In high school, I loved being on my team. My teammates became my very best friends from the start of freshman year pre-season. Their friendships were the ones that made me enjoy all of our senior year events, through coordinating who was saving seats for whom in the auditorium, to the trusty group chat, to going out to the diner after award nights. (Cue the reminiscing.) I loved playing my sport six days a week in season and I loved being in shape. I loved wearing my uniform to school on game days, or a dress on the arranged dress-up days.
I loved all the bruises and the sore muscles from weeks of hot practices and games. I loved bus rides with my girls and locker room heart-to-hearts. I loved having that time after a full day of drama-filled classes to reconnect with my team and focus on our task of playing the sport. So many of our Saturdays were spent early on that field breathing hard to condition and to get ready for the next weeks’ games. August was for tan lines from our racerbacks, shin guards and shorts. Being an athlete in high school led me to many of my best memories and my best friends.
Not playing in college was a huge change. I no longer have that set practice time to either look forward to or dread, depending on the rumors of our conditioning that day. I no longer have a daily requirement for exercising that being on a team brought to my routine. I no longer have my teammates to gossip with about anything and everything between class periods.
I miss being on a team and sharing the bond and the love of the sport. I miss having workouts mailed to my home in the beginning of the summer, even though I dreaded them through the years. I miss being a high school athlete; but now I am a college student, and I love it. And I definitely haven’t forgotten what playing on my team taught me.
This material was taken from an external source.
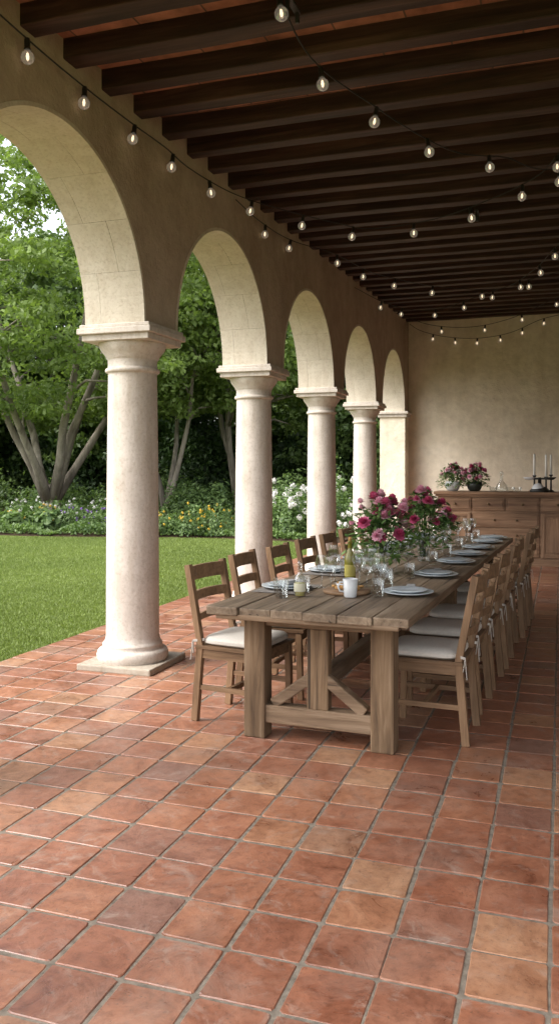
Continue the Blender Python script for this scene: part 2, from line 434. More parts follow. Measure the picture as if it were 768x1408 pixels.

I now craft my own workouts, and I am going to the gym on campus six days a week. I am losing weight that I never did as an athlete, because I am making individualized plans and modifications. (I also am no longer binging on bags of cheese doodles on bus rides home from games.) I am feeling confident and strong because of the way I am treating my body, and I actually use a lot of the workouts I remember from team workouts.
I am doing great in my school work and I am involved in multiple clubs on campus. I have great friends who aren’t my teammates, but who still coordinate seats at the dining hall instead of the high school auditorium. I also still consider my teammates my good friends and we’ve gotten together on breaks and laughed like old times. I am doing great, and I owe a lot of thanks to being a high school athlete.
It was a big change, not being on a team, but I love how my year has turned out.